■ Work to do ■
Retype the listing below line for line, but only from the line with "Reconstruct this image" down to the line with "return (c(r), c(g), c(b), 1.0)", inclusive. Pictures stay out.

■ Raw data ■
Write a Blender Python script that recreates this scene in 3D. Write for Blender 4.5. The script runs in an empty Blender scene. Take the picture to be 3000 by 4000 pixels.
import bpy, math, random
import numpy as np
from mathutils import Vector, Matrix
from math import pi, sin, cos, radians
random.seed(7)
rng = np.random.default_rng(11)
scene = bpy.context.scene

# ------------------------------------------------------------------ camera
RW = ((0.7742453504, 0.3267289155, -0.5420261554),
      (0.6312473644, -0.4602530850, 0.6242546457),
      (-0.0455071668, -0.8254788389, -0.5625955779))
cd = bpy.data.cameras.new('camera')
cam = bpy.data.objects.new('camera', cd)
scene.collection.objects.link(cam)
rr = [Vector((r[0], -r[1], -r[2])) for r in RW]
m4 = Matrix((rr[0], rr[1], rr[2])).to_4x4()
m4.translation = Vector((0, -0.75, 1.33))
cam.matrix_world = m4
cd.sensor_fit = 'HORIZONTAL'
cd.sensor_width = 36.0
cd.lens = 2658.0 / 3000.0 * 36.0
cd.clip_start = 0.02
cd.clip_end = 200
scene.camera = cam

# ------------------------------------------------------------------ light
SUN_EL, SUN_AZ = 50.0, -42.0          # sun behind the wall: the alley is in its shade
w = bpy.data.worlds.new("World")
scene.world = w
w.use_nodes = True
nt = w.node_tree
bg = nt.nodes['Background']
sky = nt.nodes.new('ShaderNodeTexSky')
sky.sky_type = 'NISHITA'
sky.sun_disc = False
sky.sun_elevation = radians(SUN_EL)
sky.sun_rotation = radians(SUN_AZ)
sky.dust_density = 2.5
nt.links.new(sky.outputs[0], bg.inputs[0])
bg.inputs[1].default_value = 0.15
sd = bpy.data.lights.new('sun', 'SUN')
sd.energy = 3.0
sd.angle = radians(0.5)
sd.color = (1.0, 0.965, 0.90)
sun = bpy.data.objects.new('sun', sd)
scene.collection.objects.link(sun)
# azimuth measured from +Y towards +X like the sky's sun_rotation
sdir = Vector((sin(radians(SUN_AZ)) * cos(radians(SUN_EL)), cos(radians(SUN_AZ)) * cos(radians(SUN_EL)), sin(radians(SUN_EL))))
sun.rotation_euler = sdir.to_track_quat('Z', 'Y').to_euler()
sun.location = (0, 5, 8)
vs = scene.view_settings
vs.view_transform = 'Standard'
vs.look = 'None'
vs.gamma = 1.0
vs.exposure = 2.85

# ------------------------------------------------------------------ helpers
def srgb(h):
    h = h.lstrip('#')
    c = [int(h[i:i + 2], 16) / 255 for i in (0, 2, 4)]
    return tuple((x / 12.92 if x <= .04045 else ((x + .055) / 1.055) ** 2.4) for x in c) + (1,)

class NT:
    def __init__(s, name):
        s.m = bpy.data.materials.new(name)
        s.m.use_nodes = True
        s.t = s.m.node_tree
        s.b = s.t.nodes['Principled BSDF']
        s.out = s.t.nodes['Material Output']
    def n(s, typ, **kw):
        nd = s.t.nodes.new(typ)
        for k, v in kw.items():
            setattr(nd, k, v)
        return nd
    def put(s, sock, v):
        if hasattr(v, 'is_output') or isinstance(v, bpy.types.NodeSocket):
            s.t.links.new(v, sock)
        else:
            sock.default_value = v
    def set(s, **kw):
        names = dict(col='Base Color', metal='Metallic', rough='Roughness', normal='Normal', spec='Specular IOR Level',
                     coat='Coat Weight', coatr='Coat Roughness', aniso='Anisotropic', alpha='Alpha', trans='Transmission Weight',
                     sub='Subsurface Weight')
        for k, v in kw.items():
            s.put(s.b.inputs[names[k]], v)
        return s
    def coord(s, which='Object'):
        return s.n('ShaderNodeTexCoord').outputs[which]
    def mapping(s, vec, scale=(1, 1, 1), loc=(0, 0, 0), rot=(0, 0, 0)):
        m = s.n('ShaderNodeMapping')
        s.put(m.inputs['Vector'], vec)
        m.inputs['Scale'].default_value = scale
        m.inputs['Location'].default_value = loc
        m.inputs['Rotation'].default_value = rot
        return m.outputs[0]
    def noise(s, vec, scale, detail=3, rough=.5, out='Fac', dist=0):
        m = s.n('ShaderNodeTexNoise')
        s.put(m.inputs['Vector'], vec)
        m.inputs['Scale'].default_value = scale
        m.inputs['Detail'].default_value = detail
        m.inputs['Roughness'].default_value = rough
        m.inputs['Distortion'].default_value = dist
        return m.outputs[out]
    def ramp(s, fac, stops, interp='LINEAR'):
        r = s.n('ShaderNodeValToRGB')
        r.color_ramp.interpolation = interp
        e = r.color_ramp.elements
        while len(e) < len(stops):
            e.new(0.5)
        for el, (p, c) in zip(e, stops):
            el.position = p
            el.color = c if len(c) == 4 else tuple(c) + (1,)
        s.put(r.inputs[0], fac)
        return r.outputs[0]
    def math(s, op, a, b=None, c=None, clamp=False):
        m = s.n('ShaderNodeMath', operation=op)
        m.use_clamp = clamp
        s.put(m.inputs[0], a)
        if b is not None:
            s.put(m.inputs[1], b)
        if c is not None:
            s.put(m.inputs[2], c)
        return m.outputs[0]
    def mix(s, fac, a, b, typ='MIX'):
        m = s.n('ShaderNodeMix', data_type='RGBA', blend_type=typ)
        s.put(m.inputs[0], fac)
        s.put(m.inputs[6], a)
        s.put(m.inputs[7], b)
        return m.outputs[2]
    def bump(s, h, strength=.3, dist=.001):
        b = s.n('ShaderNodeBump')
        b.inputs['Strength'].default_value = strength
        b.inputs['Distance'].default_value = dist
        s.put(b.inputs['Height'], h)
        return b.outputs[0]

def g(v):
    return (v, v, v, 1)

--

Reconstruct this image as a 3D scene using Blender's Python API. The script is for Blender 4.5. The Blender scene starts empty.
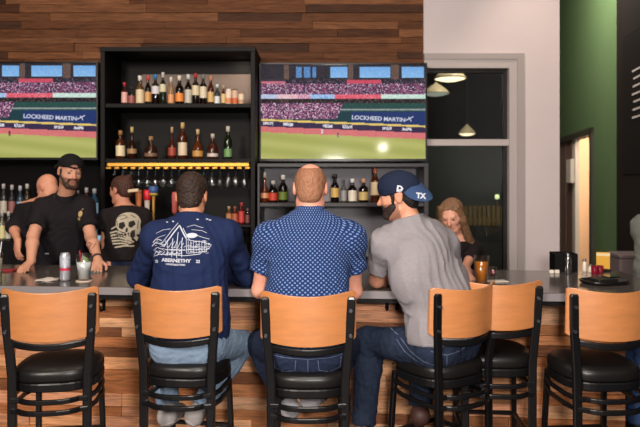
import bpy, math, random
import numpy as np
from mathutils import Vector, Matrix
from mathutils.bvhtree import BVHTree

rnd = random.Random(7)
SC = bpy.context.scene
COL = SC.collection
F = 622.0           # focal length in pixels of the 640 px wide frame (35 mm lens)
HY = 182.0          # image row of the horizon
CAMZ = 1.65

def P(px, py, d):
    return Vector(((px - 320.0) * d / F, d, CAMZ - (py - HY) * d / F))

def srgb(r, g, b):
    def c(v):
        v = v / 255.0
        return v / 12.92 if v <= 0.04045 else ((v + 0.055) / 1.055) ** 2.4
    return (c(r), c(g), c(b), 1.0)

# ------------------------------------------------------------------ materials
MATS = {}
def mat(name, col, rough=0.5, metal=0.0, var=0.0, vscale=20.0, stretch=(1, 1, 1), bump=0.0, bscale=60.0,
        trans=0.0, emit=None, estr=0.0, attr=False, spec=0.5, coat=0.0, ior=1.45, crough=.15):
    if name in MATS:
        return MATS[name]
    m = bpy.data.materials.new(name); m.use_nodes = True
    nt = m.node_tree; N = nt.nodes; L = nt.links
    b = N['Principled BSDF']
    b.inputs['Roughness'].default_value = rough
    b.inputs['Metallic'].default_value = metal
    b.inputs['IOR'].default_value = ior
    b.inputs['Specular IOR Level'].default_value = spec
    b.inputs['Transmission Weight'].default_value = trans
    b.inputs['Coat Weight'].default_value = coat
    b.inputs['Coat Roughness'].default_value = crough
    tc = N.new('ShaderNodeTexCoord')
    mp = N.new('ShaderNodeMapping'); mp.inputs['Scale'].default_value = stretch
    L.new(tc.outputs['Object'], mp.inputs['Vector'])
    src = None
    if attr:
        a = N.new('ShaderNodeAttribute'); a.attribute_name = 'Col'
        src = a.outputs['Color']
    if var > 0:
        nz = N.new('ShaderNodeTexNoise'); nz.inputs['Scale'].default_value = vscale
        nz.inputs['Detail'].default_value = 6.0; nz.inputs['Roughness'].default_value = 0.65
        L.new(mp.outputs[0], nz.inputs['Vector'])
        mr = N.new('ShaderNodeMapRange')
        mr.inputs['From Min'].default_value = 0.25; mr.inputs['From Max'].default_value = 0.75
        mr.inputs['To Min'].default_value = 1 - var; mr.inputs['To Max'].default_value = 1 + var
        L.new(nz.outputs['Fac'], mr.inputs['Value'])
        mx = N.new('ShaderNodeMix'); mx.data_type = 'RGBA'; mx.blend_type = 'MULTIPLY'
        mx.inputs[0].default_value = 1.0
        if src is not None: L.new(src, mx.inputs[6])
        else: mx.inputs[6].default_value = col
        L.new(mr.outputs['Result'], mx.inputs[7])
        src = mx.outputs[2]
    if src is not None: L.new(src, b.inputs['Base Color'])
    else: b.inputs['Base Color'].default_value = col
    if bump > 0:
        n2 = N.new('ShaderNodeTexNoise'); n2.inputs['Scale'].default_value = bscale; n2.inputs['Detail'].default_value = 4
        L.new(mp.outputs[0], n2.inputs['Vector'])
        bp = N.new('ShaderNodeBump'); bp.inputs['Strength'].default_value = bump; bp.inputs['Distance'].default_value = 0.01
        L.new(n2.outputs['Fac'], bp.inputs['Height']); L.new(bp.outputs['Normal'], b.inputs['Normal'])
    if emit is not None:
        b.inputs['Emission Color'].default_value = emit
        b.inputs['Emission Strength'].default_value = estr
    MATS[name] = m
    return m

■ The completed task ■
Reconstruct this image as a 3D scene using Blender's Python API. The script is for Blender 4.5. The Blender scene starts empty.
import bpy, math, random
import numpy as np
from mathutils import Vector, Matrix
from mathutils.bvhtree import BVHTree

rnd = random.Random(7)
SC = bpy.context.scene
COL = SC.collection
F = 622.0           # focal length in pixels of the 640 px wide frame (35 mm lens)
HY = 182.0          # image row of the horizon
CAMZ = 1.65

def P(px, py, d):
    return Vector(((px - 320.0) * d / F, d, CAMZ - (py - HY) * d / F))

def srgb(r, g, b):
    def c(v):
        v = v / 255.0
        return v / 12.92 if v <= 0.04045 else ((v + 0.055) / 1.055) ** 2.4
    return (c(r), c(g), c(b), 1.0)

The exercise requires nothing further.